Azul systems (http://www.azulsystems.com/) has a special-purpose Java processor, and they do indeed get some impressive speed benefits from it. For example, having single-instruction write barriers in hardware allows them to have nearly-pauseless garbage collection on gigantic heaps.


Here's an excellent google tech talk by Cliff Click of Azul talking about their hardware. Among the firehose of information in that talk, he mentions that the hardware guys wanted to add directly execute JVM bytecode. He told them not to bother since he could JIT it better and they wouldn't be able to support all the bytecodes anyway. I'd love to know more about why that is.

http://www.youtube.com/watch?v=5uljtqyBLxI#t=20m00s


JITing means you can do dynamic optimisations, e.g. predicting vtable dispatches. Doing this in hardware is tricky.


Many of the ARM processor cores have hardware support for the most common Java bytecode operations; that's the "Jazelle" extension that others have been mentioning. (The less common operations are left to software, to keep silicon overhead low.)

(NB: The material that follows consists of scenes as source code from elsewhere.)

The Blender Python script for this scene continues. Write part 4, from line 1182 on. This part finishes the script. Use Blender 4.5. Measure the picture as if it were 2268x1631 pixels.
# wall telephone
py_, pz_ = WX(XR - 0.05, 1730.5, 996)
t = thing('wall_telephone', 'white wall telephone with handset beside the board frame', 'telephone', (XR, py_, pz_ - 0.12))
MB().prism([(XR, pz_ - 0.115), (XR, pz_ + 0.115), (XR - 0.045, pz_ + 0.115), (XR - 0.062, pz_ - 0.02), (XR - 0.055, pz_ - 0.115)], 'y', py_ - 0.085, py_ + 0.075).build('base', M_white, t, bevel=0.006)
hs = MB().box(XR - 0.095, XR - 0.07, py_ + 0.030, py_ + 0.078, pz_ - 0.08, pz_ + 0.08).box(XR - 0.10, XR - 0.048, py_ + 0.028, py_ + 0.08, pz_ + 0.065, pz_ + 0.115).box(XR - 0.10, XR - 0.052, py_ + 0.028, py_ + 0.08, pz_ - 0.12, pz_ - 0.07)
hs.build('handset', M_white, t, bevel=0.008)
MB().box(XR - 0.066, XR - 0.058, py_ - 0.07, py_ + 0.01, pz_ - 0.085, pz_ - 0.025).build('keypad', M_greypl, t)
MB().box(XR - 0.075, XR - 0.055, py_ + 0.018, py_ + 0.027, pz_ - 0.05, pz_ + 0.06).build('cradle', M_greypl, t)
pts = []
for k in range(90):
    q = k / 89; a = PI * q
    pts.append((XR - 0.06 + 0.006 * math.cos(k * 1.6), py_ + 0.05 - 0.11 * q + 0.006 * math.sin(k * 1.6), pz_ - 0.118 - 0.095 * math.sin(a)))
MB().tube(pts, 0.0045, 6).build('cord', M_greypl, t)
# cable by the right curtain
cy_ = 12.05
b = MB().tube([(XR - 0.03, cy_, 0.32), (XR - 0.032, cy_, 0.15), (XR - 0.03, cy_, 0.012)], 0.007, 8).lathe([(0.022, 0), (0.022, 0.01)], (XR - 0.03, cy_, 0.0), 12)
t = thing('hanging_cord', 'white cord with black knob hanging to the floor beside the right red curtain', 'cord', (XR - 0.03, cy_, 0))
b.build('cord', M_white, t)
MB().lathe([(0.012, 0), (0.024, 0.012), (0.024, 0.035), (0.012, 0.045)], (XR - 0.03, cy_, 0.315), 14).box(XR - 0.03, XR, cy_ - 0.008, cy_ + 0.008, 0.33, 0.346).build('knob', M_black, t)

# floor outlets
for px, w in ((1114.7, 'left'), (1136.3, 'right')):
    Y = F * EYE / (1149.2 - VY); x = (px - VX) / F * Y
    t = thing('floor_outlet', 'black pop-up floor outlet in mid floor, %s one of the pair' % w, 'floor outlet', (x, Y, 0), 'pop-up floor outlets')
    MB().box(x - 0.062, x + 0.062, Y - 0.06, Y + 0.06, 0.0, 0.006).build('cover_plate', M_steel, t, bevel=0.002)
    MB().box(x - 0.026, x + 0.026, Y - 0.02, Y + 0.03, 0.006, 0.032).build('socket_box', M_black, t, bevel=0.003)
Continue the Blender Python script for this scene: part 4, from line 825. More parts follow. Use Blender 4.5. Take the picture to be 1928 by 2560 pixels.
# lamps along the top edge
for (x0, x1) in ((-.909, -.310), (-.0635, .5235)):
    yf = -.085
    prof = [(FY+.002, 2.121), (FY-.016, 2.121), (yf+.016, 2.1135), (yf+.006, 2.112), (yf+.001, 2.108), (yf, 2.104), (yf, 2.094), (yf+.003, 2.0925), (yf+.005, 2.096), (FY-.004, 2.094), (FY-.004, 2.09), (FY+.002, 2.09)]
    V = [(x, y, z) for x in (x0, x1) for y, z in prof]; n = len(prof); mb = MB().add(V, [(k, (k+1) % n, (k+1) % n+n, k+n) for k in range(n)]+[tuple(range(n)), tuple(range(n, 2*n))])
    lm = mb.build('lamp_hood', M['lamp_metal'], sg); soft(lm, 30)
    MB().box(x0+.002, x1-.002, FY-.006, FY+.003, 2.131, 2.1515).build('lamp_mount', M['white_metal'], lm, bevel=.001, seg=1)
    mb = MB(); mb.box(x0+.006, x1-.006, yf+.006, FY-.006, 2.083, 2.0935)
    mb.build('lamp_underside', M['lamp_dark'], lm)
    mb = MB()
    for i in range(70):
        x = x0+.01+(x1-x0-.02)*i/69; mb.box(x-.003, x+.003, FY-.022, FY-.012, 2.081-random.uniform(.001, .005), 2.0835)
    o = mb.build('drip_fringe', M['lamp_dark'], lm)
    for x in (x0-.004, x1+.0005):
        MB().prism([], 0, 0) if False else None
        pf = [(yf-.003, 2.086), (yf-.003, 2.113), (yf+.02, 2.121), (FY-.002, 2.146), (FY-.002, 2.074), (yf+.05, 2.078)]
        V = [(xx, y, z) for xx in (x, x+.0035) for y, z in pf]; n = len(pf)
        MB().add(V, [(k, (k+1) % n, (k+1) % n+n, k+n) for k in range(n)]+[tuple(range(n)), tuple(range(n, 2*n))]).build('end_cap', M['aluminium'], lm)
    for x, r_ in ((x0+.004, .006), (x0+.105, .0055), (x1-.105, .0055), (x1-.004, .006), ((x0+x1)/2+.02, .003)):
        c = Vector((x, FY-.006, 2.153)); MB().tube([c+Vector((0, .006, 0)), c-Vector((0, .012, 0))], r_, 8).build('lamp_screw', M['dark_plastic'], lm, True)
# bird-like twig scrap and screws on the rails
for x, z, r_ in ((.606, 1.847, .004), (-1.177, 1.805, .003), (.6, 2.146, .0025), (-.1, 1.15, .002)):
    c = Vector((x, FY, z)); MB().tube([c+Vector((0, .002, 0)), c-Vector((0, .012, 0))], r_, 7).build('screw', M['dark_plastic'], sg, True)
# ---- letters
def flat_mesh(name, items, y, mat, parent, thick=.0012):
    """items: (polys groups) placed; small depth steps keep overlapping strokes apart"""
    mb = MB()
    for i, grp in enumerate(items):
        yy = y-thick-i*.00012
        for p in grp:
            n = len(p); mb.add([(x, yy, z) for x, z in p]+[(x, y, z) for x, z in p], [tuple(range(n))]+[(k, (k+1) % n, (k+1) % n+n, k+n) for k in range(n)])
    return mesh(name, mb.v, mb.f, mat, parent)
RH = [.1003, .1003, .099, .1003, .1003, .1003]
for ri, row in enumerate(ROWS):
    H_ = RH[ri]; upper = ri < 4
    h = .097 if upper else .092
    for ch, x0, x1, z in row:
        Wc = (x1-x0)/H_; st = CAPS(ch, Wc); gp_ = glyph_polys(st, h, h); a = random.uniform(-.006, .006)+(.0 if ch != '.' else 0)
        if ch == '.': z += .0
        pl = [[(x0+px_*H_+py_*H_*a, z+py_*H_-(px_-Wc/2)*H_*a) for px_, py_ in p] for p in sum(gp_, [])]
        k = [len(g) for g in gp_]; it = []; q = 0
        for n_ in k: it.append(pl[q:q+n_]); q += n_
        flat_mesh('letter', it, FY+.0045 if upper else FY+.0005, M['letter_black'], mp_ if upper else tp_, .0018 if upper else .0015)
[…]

Also, Transmeta used to have a processor with configurable instructions so you could get it to mimic a given machine. Why, why why did they not make a JVM instead of trying to compete with Intel on their home ground?


Java, a popular programming language on desktop system, is seldom used in embedded systems.

What? Perhaps the introduction is just not aging well...


heh - the reverse would be true now ;)


Could it be that the lack of support for "low level" stuff like uint is holding Java back on embedded systems?


Some ARM's have support for JVM bytecode - so what? Anybody heard about them?


Cranky much?

Maybe your board doesn't have a jazelle-capable part, or you lack licensing for it (jazelle isn't publicly documented, sadly). Maybe you do have a bunch of gates left over on your FPGA.

I mean, it looks like a cool hack to me.


Cranky??



The Jazelle extension requires paying money to access on how to set it up. Also as others have pointed out using hardware supported java prohibits a lot of dynamic optimizations.

ARM seem to be mostly concentrating on the ThumbEE environment now, which is much better documented.